Vivisimo CEO Raul Valdes-Perez says that in today's Web clutter, search companies should think beyond ranked lists.

3 min read
Early Web search engines succeeded spectacularly at turning up interesting results.

With the growth of online content and the improvement in the ranking of search results, the situation is now flipped: Any query turns up an overabundance of results, both relevant and irrelevant.

Search engines struggle with the challenge of helping users deal with this information overload. Some search engines are placing their bets on personalization, which I contend is a dead end: Top talent will be expended on the problem with little to show for it in the end.

True search personalization has several inherent problems.

True search personalization means that software will observe your Web surfing and other habits, and infer a profile of your true information tastes. Then your next search for, say, "anthrax," will turn up the rock band rather than the chemical.

But true search personalization has several inherent problems. Chief among them are the following:

• People are not static; they have many fleeting and seasonal interests. A student might intensely research Abraham Lincoln for a school project but may care nothing at all about the subject later on.

• The surfing data used for personalizing search is weak. The data that online booksellers like Amazon.com use is strong: I'm paying $20 for a book and committing 10 hours of my life to reading it. (Let's ignore the problems with gift purchases.) Surfing data involves the minimal commitments of a mouse click and a few seconds to look at a page before leaving.

• If the data used for inferring user profiles is the whole Web page that the user visited, then it's misleading. In this case, the user's decision to visit the page is based on the title and brief excerpt (snippet) that are shown in the search results, not the whole page.

• Home computers are often shared among family members, whose surfing interests obviously diverge.

• Queries tend to be short. My own spouse couldn't figure out my interests from a one or two word utterance, so how is a computer going to do better?
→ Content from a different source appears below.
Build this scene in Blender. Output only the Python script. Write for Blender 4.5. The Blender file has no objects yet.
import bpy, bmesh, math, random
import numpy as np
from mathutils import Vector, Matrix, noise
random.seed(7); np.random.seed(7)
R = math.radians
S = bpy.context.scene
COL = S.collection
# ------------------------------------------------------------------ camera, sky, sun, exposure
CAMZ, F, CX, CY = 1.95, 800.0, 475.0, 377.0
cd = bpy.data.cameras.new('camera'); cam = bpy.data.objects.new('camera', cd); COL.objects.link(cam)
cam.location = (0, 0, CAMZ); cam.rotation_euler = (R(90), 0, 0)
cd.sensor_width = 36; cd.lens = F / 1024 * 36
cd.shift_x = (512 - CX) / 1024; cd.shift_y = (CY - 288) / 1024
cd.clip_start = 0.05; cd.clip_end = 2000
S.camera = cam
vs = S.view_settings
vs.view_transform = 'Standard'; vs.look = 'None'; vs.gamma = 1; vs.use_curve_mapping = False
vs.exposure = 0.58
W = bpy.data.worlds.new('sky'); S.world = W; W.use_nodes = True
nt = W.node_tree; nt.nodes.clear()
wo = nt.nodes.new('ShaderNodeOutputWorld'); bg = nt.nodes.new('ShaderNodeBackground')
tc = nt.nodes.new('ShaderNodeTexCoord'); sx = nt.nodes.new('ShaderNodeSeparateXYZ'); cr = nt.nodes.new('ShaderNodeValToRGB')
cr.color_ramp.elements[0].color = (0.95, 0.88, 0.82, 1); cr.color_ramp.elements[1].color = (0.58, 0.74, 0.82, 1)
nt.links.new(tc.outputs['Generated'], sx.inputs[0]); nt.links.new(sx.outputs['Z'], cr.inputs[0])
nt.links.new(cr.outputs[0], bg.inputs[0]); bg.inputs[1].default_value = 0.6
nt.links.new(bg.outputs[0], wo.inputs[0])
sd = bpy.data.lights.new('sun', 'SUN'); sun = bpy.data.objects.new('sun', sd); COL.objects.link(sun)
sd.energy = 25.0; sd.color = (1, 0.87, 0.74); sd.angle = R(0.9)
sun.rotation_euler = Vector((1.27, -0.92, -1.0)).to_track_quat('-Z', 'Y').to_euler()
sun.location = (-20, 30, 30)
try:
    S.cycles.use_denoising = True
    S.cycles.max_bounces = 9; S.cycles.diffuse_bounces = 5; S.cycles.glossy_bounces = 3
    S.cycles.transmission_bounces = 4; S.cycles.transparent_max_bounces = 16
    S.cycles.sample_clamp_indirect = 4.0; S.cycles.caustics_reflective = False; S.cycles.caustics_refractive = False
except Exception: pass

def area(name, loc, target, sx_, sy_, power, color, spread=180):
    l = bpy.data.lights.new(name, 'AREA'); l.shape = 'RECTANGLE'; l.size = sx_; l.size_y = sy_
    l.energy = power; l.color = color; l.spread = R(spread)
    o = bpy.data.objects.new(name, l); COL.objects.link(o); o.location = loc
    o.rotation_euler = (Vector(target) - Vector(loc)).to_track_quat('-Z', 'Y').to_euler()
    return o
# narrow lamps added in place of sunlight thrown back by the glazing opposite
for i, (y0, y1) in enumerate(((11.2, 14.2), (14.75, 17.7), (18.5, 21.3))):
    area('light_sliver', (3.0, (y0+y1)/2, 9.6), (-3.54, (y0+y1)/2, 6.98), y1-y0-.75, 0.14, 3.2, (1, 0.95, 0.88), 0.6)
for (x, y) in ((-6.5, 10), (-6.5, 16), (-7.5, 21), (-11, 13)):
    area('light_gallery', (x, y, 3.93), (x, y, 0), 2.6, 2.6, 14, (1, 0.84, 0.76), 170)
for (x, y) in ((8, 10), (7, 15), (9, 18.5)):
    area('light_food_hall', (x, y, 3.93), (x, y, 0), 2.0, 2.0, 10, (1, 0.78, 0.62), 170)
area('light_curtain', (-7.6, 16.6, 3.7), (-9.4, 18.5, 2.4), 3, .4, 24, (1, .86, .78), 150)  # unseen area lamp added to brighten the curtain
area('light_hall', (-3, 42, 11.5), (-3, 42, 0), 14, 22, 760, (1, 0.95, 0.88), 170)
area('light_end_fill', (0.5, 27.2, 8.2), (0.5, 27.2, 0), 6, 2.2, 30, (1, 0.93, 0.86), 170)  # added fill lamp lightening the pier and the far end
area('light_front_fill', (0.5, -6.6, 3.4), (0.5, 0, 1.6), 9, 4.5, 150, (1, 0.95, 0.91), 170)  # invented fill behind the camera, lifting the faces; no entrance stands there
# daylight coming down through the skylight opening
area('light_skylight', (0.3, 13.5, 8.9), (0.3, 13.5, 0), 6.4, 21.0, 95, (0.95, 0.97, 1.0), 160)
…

The best personalization is done by individuals themselves.

Given all these difficulties, search personalization is likely to waste the talents of top computer scientists for years to come. But if not search personalization, then what? Some companies are placing bets on a display of search results that goes beyond simple ranked lists. The idea is to analyze the search results, show users the variety of themes therein and let them explore their interests at that moment, which only they are in a position to recognize.

One approach is to cluster the search results into possibly overlapping categories. They can be displayed as simple category folders which can be expanded into subfolders and whose folder contents can be listed. They can also be displayed as spatial or temporal objects that are visualized on a computer screen in various dimensions with a time component. Clustering into categories takes place first, and exactly how to show the clusters is a second, independent decision.

Other approaches do not make use of categories at all and instead directly embed the search results into a map of some sort, possibly with an added time dimension.

Two researchers at the University of Maryland experimentally compared zoomable interfaces to folders-style clustering interfaces along the user dimensions of task accuracy, efficiency and subjective levels of satisfaction. Among their statistically significant conclusions was that users preferred the folders-style clustering interface partly because of its simplicity.

Which approach is best? The best personalization is done by individuals themselves. Software or even other people can only guess--usually poorly--a person's interest. The next advances in search technology will acknowledge this limitation and make it easy for people to act on their interests of the moment--which only they can recognize.